Below is a testimonial of one such moment. As a practitioner, to witness this transformation is quite rewarding.
"Last night in somatic class, we explored self-compassion, and something so simple yet so revealing kept meeting me.
Each time I tried to speak of compassion toward myself, a “but” followed close behind.
I can be gentle with myself, but…
I understand why I responded that way, but…
I know I am trying, but…
And I found myself sitting with that little word.
How often do I offer myself kindness only with conditions attached?
How often is my compassion for myself softened, qualified, or earned rather than freely given?
It made me wonder if true self-compassion can exist where there is still a quiet argument happening inside.
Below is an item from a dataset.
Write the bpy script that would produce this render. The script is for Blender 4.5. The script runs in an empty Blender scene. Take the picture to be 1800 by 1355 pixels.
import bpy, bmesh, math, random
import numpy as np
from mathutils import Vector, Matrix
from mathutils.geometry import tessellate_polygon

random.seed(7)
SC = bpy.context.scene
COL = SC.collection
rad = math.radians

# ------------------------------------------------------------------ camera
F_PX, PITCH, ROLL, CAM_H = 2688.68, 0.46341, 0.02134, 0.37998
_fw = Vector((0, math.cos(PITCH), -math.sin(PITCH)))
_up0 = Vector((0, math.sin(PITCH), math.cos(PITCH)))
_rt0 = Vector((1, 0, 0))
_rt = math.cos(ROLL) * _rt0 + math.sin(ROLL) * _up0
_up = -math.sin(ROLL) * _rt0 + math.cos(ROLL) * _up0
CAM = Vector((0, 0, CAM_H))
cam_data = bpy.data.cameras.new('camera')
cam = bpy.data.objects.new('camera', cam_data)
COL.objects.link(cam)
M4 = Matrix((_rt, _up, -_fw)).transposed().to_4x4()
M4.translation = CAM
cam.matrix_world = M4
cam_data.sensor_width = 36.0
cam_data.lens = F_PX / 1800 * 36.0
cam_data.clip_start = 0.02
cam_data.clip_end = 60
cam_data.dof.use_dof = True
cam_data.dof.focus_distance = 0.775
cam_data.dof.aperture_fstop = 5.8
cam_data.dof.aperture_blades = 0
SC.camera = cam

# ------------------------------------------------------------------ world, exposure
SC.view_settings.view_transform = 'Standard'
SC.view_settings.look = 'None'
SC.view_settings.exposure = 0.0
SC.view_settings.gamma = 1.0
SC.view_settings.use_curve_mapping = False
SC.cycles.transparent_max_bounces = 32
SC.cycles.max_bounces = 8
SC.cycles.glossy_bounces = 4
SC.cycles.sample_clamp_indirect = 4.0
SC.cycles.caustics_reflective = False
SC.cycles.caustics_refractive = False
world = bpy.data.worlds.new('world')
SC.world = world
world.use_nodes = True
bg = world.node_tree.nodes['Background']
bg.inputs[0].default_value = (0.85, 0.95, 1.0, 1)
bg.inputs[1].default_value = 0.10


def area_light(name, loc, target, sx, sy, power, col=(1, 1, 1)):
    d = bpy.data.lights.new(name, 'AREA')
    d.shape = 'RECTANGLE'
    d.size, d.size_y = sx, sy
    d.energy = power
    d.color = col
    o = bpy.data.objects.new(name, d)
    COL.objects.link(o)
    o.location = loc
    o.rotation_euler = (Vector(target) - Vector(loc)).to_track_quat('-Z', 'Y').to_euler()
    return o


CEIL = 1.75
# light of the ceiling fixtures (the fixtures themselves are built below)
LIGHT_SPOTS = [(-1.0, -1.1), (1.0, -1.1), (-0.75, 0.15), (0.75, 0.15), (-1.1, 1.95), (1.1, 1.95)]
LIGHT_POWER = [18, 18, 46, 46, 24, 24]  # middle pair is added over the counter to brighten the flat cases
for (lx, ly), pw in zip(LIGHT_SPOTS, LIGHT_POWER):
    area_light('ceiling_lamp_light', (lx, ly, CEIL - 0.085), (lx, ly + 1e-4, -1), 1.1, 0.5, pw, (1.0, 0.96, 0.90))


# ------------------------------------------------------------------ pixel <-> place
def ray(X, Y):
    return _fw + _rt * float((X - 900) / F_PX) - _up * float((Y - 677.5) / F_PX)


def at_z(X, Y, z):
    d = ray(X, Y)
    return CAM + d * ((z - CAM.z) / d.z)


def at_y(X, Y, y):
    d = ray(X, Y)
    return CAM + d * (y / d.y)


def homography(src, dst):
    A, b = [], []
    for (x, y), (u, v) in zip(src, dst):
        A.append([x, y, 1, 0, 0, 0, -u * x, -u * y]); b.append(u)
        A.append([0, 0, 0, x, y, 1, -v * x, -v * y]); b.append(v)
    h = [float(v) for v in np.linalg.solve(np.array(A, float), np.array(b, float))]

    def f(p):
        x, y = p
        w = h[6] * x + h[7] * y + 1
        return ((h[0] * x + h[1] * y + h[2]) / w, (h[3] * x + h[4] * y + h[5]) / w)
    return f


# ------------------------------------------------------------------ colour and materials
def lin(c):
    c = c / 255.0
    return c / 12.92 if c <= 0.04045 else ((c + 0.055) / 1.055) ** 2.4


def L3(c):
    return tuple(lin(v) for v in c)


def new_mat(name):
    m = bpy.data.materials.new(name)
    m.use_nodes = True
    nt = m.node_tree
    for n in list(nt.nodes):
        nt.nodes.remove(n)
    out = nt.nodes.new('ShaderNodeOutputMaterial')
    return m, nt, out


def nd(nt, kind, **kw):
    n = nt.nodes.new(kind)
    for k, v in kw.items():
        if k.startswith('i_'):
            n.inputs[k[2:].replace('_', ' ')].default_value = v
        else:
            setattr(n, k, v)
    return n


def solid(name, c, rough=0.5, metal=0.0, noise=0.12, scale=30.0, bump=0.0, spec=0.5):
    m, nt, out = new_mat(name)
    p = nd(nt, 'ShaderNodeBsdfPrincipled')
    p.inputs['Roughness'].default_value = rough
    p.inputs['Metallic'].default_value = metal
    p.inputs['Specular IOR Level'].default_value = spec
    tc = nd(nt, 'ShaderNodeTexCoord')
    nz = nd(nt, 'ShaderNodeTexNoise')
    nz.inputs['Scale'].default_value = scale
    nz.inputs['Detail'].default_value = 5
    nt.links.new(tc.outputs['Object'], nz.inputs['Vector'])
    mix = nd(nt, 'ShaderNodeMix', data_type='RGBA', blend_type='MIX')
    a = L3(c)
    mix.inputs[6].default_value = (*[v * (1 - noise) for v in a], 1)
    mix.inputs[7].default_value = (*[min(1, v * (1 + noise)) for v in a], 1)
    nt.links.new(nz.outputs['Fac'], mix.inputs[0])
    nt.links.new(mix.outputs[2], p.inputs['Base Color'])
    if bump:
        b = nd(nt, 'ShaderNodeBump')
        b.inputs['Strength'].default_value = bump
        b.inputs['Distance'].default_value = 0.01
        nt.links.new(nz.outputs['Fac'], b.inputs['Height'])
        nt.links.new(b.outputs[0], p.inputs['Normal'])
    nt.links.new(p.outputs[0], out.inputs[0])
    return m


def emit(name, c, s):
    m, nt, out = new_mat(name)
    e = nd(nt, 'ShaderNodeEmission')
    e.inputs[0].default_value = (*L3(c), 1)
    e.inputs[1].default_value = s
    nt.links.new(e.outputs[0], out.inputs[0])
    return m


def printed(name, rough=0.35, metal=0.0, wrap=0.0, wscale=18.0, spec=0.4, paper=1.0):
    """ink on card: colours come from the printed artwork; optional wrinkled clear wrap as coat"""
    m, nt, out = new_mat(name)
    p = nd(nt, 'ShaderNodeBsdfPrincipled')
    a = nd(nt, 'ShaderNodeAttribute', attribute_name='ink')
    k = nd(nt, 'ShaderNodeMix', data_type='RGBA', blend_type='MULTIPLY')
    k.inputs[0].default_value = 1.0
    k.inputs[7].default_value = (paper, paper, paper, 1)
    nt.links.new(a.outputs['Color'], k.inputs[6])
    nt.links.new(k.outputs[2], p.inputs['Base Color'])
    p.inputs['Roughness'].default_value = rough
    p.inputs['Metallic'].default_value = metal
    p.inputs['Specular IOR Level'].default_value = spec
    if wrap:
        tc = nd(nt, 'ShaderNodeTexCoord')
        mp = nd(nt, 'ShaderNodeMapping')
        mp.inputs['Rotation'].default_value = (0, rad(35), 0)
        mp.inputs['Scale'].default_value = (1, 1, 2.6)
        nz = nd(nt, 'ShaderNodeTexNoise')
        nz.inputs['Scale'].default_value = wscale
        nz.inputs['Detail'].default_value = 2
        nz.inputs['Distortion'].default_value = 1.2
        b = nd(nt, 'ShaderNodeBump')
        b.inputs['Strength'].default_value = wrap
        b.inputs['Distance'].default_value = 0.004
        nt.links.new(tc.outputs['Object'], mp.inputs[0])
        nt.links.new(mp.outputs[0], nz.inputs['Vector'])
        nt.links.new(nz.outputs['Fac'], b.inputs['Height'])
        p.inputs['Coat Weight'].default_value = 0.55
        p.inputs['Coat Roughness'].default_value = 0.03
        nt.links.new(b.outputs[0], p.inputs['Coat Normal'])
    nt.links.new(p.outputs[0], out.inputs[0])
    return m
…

If I am still defending, explaining, proving, or justifying my humanity, am I really resting in compassion?
Maybe self-compassion is much simpler than I make it.
Maybe it does not ask for a performance.
Maybe it does not need me to be better, clearer, more healed, or more certain before it arrives.
Maybe it simply says,
yes, even here.
yes, even now.
yes, even with this.
The other piece we explored was the choice to turn toward what is favorable.
Not to deny what was painful.
Not to pretend the harder moments did not happen.
Not to bypass what was real.
But to remember that I do have some choice in where I rest my attention.
I do not have to keep rehearsing the hurt.
I do not have to keep making a home in the place that wounded me.
I can acknowledge what was difficult, what was tender, what was unfavorable… and still choose to notice what is soft, kind, steady, beautiful, or life-giving.
This feels important.
Because choosing the favorable is not the same as pretending.
It is not dishonouring the truth of what happened.
It is simply allowing the truth to be larger than the pain.
It is letting warmth matter too.
Letting beauty matter too.
Letting one good breath, one kind moment, one safe experience also count.
Perhaps this is part of self-compassion too.
To stop placing a “but” after every kindness.
To stop making tenderness toward myself something I must earn.
To stop returning again and again only to what hurt, as though suffering is the only thing that proves something mattered.
Today I am left with a quieter understanding.
That self-compassion may be less about fixing and more about allowing.
Less about perfection and more about presence.
Less about denying the hard and more about gently choosing where I place my energy once the hard has passed through.
And maybe that is enough for now.
Just noticing.
Just softening.
Just practicing a little less condition, and a little more grace."